3D scene scripts:
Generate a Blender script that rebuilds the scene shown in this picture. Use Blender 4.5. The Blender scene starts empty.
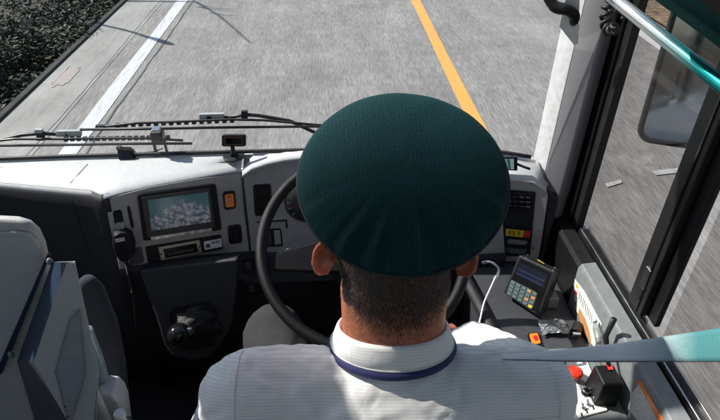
import bpy, bmesh, math, random
from math import sin, cos, tan, pi, radians, sqrt, atan2
from mathutils import Vector, Matrix, noise
random.seed(7)
R = radians
sc = bpy.context.scene
col = sc.collection

# ------------------------------------------------------------------ camera geometry (used to plan real positions)
YAW, PITCH, F = R(3.1), R(35.3), 560.0
CAM = Vector((0, 0, 2.6))
cf = Vector((sin(YAW)*cos(PITCH), cos(YAW)*cos(PITCH), -sin(PITCH)))
cr = Vector((cos(YAW), -sin(YAW), 0))
cu = cr.cross(cf)
def ray(u, v): return cf + cr*((u-360)/F) + cu*((210-v)/F)
def ax(u, v, i, val):
    d = ray(u, v); return CAM + d*((val-CAM[i])/d[i])
def X(u, v, x): return ax(u, v, 0, x)
def Y(u, v, y): return ax(u, v, 1, y)
def Z(u, v, z): return ax(u, v, 2, z)
def D(u, v, k): return CAM + ray(u, v)*k

# ------------------------------------------------------------------ materials
def mat(name, c, rough=.5, metal=0, var=.08, nscale=60, bump=0, bscale=200, emit=None, coat=0, trans=0, spec=None):
    m = bpy.data.materials.new(name); m.use_nodes = True
    nt = m.node_tree; b = nt.nodes['Principled BSDF']
    b.inputs['Roughness'].default_value = rough; b.inputs['Metallic'].default_value = metal
    if spec is not None: b.inputs['Specular IOR Level'].default_value = spec
    b.inputs['Coat Weight'].default_value = coat
    if trans: b.inputs['Transmission Weight'].default_value = trans
    tc = nt.nodes.new('ShaderNodeTexCoord')
    n = nt.nodes.new('ShaderNodeTexNoise'); n.inputs['Scale'].default_value = nscale; n.inputs['Detail'].default_value = 5
    nt.links.new(tc.outputs['Object'], n.inputs['Vector'])
    r = nt.nodes.new('ShaderNodeMapRange'); r.inputs[1].default_value = .3; r.inputs[2].default_value = .7
    r.inputs[3].default_value = 1-var*1.5; r.inputs[4].default_value = 1+var*1.5
    nt.links.new(n.outputs[0], r.inputs[0])
    mx = nt.nodes.new('ShaderNodeVectorMath'); mx.operation = 'SCALE'
    mx.inputs[0].default_value = c[:3]; nt.links.new(r.outputs[0], mx.inputs['Scale'])
    nt.links.new(mx.outputs[0], b.inputs['Base Color'])
    r2 = nt.nodes.new('ShaderNodeMapRange'); r2.inputs[1].default_value = .3; r2.inputs[2].default_value = .7
    r2.inputs[3].default_value = max(0.02, rough-.08); r2.inputs[4].default_value = min(1, rough+.08)
    n3 = nt.nodes.new('ShaderNodeTexNoise'); n3.inputs['Scale'].default_value = nscale*.3; n3.inputs['Detail'].default_value = 6
    nt.links.new(tc.outputs['Object'], n3.inputs['Vector']); nt.links.new(n3.outputs[0], r2.inputs[0])
    nt.links.new(r2.outputs[0], b.inputs['Roughness'])
    if bump:
        n2 = nt.nodes.new('ShaderNodeTexNoise'); n2.inputs['Scale'].default_value = bscale; n2.inputs['Detail'].default_value = 3
        nt.links.new(tc.outputs['Object'], n2.inputs['Vector'])
        bp = nt.nodes.new('ShaderNodeBump'); bp.inputs['Strength'].default_value = bump; bp.inputs['Distance'].default_value = .002
        nt.links.new(n2.outputs[0], bp.inputs['Height']); nt.links.new(bp.outputs[0], b.inputs['Normal'])
    if emit:
        b.inputs['Emission Color'].default_value = (*emit[:3], 1); b.inputs['Emission Strength'].default_value = emit[3]
    return m
def N(m): return m.node_tree.nodes, m.node_tree.links, m.node_tree.nodes['Principled BSDF']

def glass_mat(name, tint=(.93, .96, .95), gl=.06, rough=.0):
    m = bpy.data.materials.new(name); m.use_nodes = True; nt = m.node_tree; nt.nodes.clear()
    o = nt.nodes.new('ShaderNodeOutputMaterial'); mx = nt.nodes.new('ShaderNodeMixShader')
    t = nt.nodes.new('ShaderNodeBsdfTransparent'); g = nt.nodes.new('ShaderNodeBsdfGlossy')
    t.inputs[0].default_value = (*tint, 1); g.inputs['Roughness'].default_value = rough
    lw = nt.nodes.new('ShaderNodeLayerWeight'); lw.inputs[0].default_value = .5
    pw = nt.nodes.new('ShaderNodeMath'); pw.operation = 'POWER'; pw.inputs[1].default_value = 4; nt.links.new(lw.outputs['Facing'], pw.inputs[0])
    ad = nt.nodes.new('ShaderNodeMath'); ad.operation = 'MULTIPLY_ADD'; ad.inputs[1].default_value = .5; ad.inputs[2].default_value = gl; ad.use_clamp = True
    nt.links.new(pw.outputs[0], ad.inputs[0])
    nt.links.new(ad.outputs[0], mx.inputs[0]); nt.links.new(t.outputs[0], mx.inputs[1]); nt.links.new(g.outputs[0], mx.inputs[2])
    nt.links.new(mx.outputs[0], o.inputs[0]); return m

M = {}
M['dash_top'] = mat('dash_top', (.56, .57, .58), .5, bump=.5, bscale=900, var=.04)
M['console_grey'] = mat('console_grey', (.026, .027, .031), .5, bump=.5, bscale=700)
M['dash_dark'] = mat('dash_dark', (.014, .014, .018), .55, bump=.5, bscale=700)
M['dark'] = mat('dark_plastic', (.008, .008, .009), .45, bump=.2, bscale=500, spec=.3)
M['fascia'] = mat('fascia_paint', (.38, .365, .36), .38, .25, var=.04, bump=.1, bscale=1200)
M['seam'] = mat('seam_black', (.006, .006, .006), .8)
M['black'] = mat('black_rubber', (.010, .010, .011), .5)
M['gloss'] = mat('gloss_black', (.008, .008, .009), .12)
M['steel'] = mat('steel', (.55, .55, .53), .28, 1)
M['brass'] = mat('pale_metal', (.5, .45, .38), .35, .8)
M['orange'] = mat('orange_lens', (.75, .20, .03), .3, emit=(.9, .22, .03, .03))
M['red'] = mat('red_plastic', (.75, .035, .015), .3, var=.02)
M['redlbl'] = mat('red_label', (.5, .02, .01), .5)
M['yellow'] = mat('yellow_label', (.7, .5, .02), .5)
M['white'] = mat('white_label', (.75, .75, .73), .5)
M['orangelbl'] = mat('orange_label', (.55, .26, .10), .5)
M['chrome'] = mat('bright_trim', (.8, .8, .8), .15, 1)
M['grey'] = mat('grey_panel', (.17, .185, .19), .45, bump=.3, bscale=700)
M['darkgrey'] = mat('dark_grey_panel', (.05, .052, .06), .45, bump=.3, bscale=700)
M['pillar'] = mat('pillar_grey', (.19, .185, .20), .5, bump=.15, bscale=800, var=.03)
M['wheel'] = mat('wheel_leather', (.005, .005, .006), .45, bump=.4, bscale=900, spec=.25)
M['seat'] = mat('seat_shell', (.44, .445, .445), .45, bump=.4, bscale=600, var=.04)
M['navy'] = mat('navy_trim', (.015, .028, .055), .4)
M['skin'] = mat('skin', (.40, .13, .065), .55, var=.16, nscale=90, bump=.7, bscale=420)
M['trousers'] = mat('trousers', (.027, .027, .030), .9, bump=.9, bscale=900, var=.25, nscale=500)
M['navyband'] = mat('navy_ribbon', (.018, .02, .11), .6, bump=.6, bscale=1500)
M['wiper'] = mat('wiper_black', (.02, .021, .023), .45)
M['wipergrey'] = mat('wiper_clip', (.35, .37, .38), .4)
M['whitebody'] = mat('bus_paint', (.75, .76, .76), .15, coat=.6, var=.02)
M['key'] = mat('keypad_key', (.12, .17, .17), .4)
M['keypad'] = mat('keypad_field', (.06, .09, .09), .4)
M['glass'] = glass_mat('windscreen_glass', (.95, .97, .96), .035)
M['sglass'] = glass_mat('side_glass', (.80, .79, .78), .010)
M['clear'] = glass_mat('clear_plastic', (.9, .92, .92), .25, .08)
M['mirror'] = mat('mirror_glass', (.55, .60, .66), .01, 1, var=0)
M['lcddark'] = mat('lcd_dark', (.01, .012, .02), .12, emit=(.02, .03, .05, .08))
M['earth'] = mat('earth', (.05, .042, .032), .95, var=.4, nscale=3, bump=1, bscale=20)
M['cream'] = mat('white_plate', (.68, .68, .66), .4)
# subsurface skin so the sunlit ear glows
n, l, b = N(M['skin']); b.inputs['Subsurface Weight'].default_value = .35; b.inputs['Subsurface Radius'].default_value = (.02, .006, .003); b.inputs['Subsurface Scale'].default_value = .6

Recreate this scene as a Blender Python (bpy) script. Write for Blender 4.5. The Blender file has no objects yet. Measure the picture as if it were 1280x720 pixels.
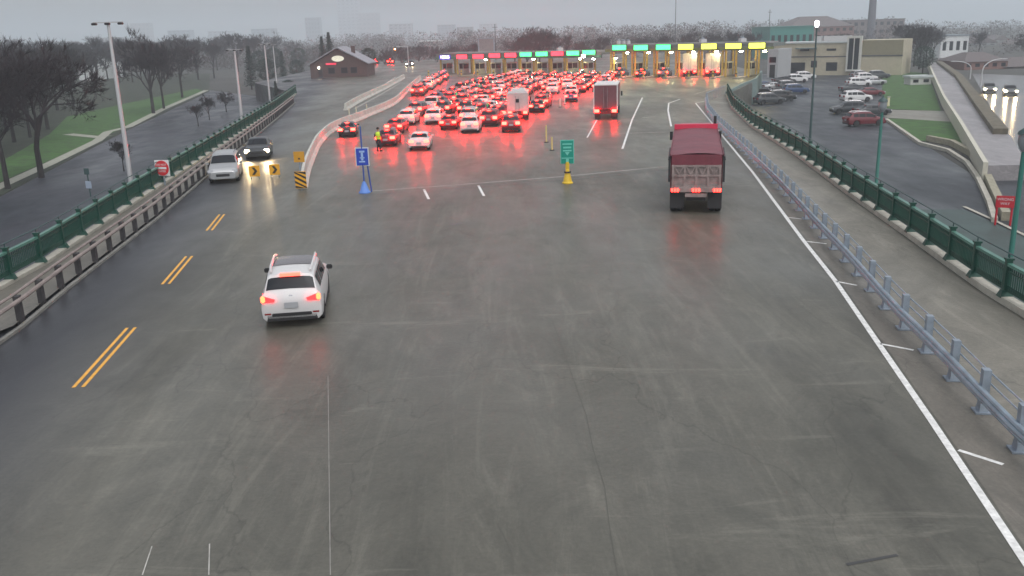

# [What is expected]
Give again, word for word, every line from the top of the data through the line with "def D(u, v, k): return CAM + ray(u, v)*k", both ends included, and exclude the pictures.

# [The completed task]
Generate a Blender script that rebuilds the scene shown in this picture. Use Blender 4.5. The Blender scene starts empty.
import bpy, bmesh, math, random
from math import sin, cos, tan, pi, radians, sqrt, atan2
from mathutils import Vector, Matrix, noise
random.seed(7)
R = radians
sc = bpy.context.scene
col = sc.collection

# ------------------------------------------------------------------ camera geometry (used to plan real positions)
YAW, PITCH, F = R(3.1), R(35.3), 560.0
CAM = Vector((0, 0, 2.6))
cf = Vector((sin(YAW)*cos(PITCH), cos(YAW)*cos(PITCH), -sin(PITCH)))
cr = Vector((cos(YAW), -sin(YAW), 0))
cu = cr.cross(cf)
def ray(u, v): return cf + cr*((u-360)/F) + cu*((210-v)/F)
def ax(u, v, i, val):
    d = ray(u, v); return CAM + d*((val-CAM[i])/d[i])
def X(u, v, x): return ax(u, v, 0, x)
def Y(u, v, y): return ax(u, v, 1, y)
def Z(u, v, z): return ax(u, v, 2, z)
def D(u, v, k): return CAM + ray(u, v)*k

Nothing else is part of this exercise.